For Breakazine!, apart from disseminating information and delivering reports, it is also about mobilising social change. Sandy said, “For there to be change, it has to be eye-opening; to be eye-opening, readers have to be present on location, so that there will be interaction.”

Sandy believes that the responsibility of the media is to describe clearly the overall context of a subject, examine its values, and understand the systemic and institutional framework behind it. Given that the mainstream media rarely explore the value of “agro”, Sandy said their job was to “fill in” the gap. Breakazine! is planning to dedicate one issue per year to cover agriculture, ecology, autonomous living, land justice and other related issues.

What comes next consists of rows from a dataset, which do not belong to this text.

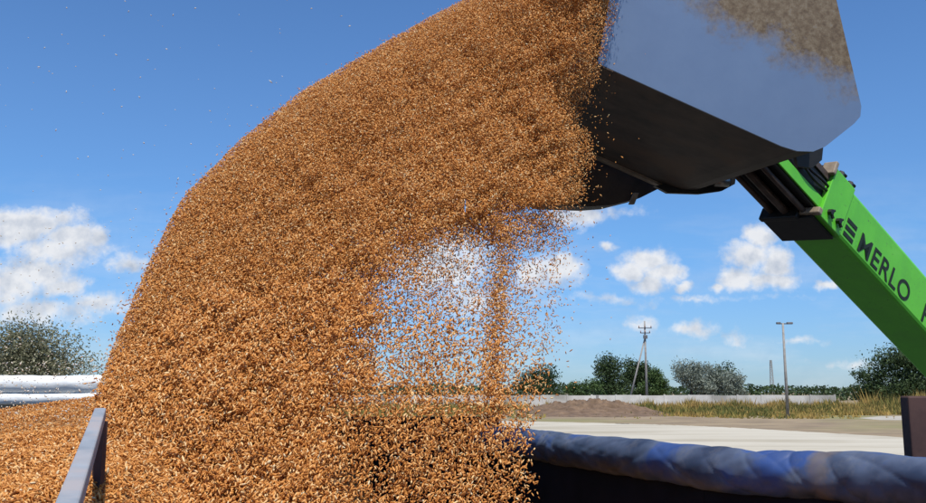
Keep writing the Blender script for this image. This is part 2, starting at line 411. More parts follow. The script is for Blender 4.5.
# wear skid beyond the far side: curved underside bracket
def sk(px, py, k): return on_plane(px, py, heel + A*k, AU)
bm = bmesh.new()
pl = [sk(*q, 1.10) for q in ((500,190), (545,205), (590,206.5), (612,205), (640,198), (664,186), (664,168), (630,148), (560,118), (500,110))]
prism(bm, pl, AU*.35); part('skid_bracket', bm, M['dark_steel'], bk)
bm = bmesh.new(); obox(bm, sk(633, 199, 1.09), (sk(640,199,1.09)-sk(633,199,1.09)).normalized(), AU, upn, (-.022, .022), (-.03, .0), (-.05, .05), .004); part('bracket_lug', bm, M['edge_steel'], bk)
# hinge hardware at the heel
def ax(px, py, k): return on_plane(px, py, heel + A*k, AU)
for k in (.30, .62):
    bm = bmesh.new()
    prism(bm, [ax(*q, k) for q in ((795,150), (818,132), (824,140), (822,160), (812,168), (798,166))], AU*.04)
    part('hinge_plate', bm, M['black'], bk)
bm = bmesh.new(); c0 = ax(722, 182, .93); e1b = (ax(740,182,.93)-c0).normalized()
tube(bm, [c0 - e1b*.06 + AU*.0, c0 + e1b*.05], [.035, .04], 16); part('hinge_pin', bm, M['chrome'], bk, True)
bm = bmesh.new(); 
prism(bm, [ax(*q, .95) for q in ((655,186), (700,176), (728,172), (736,176), (735,184), (722,191), (700,194), (668,193))], AU*.05)
part('pin_housing', bm, M['black'], bk)

# ------------------------------------------------------------------ boom
# the boom's own orthogonal frame, recovered from three of its edges meeting at one corner
DB = 6.5
B0 = P(838, 236, DB)
def _res(v):
    a = P(926, 332, v[0])-B0; b = P(853.5, 191, v[1])-B0; c = P(789, 238, v[2])-B0
    return np.array([a.dot(b)/(a.length*b.length), a.dot(c)/(a.length*c.length), b.dot(c)/(b.length*c.length)])
v_ = np.array([DB+.8, DB+.15, DB+.25])
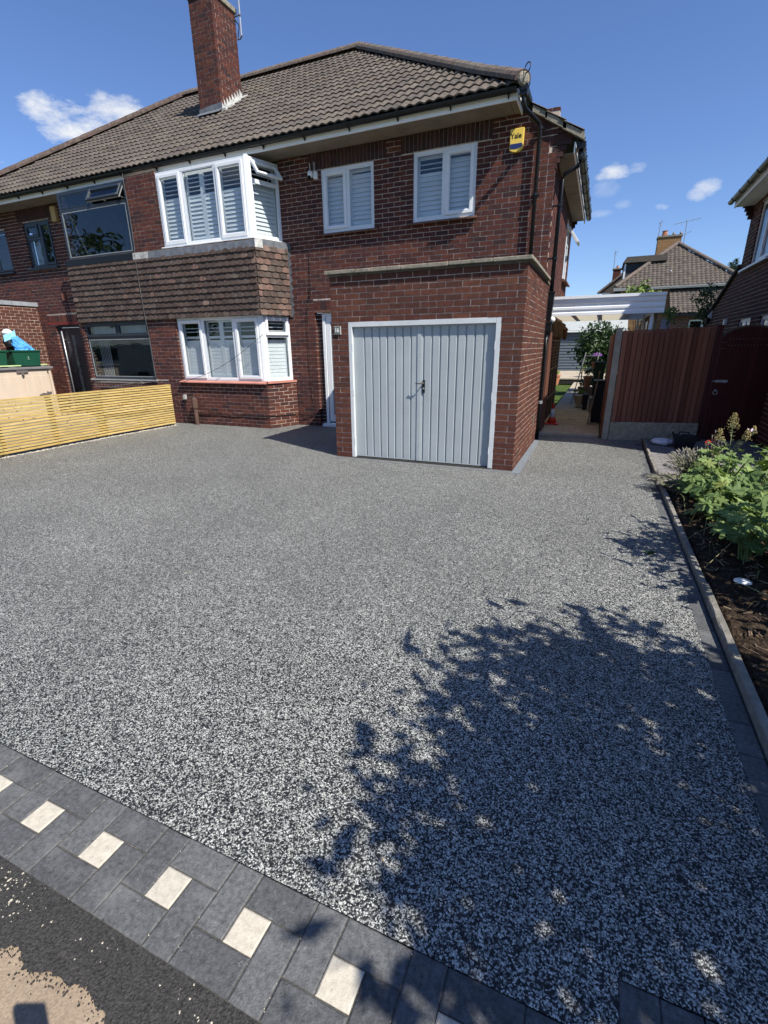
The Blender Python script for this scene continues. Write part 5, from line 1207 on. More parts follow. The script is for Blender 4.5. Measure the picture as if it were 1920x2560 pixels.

Agriculture, as a marginalised social issue, has only a small minority media struggling to uncover its deep-seated issues. Nonetheless, this is already a hard-to-come-by beginning. At least, this gives the highly capitalistic and de-ruralised society opportunities to listen to agricultural voices, and opens up possibilities that the media and agriculture would cross fertilise more in the future.


注解:

  1. CHOW Sung-ming and YIU Chung-yim ed., A Reader on Local Agriculture, 2015, Hong Kong: Land Education Foundation(p27).
  2. Hong Kong Baptist University Student Union Editorial Committee, Hong Kong Agriculture, What kind of a concept is that?, VJmedia: http://www.vjmedia.com.hk/articles/2015/04/27/105387, 27 April, 2015.
  3. CHOW Sung-ming and YIU Chung-yim ed., A Reader on Local Agriculture, 2015, Hong Kong: Land Education Foundation(p28).
  4. ditto, p27.
  5. Kong Kids is a Hong Kong colloquialism, referring to Hong Kong children who are pampered and over protected by their parents, and have low ability in self-management and in withstanding adversity.
  6. The Link Management Ltd is owned by private investors. It increased the rent after taking over shopping centres, food markets and cooked food stalls in Hong Kong which were once operated by the government, thus pushing up goods and food prices. It was criticized for adversely affecting these shops and people's livelihood. Since late August 2015, the company has been renamed as ‘Link Real Estate Investment Trust’.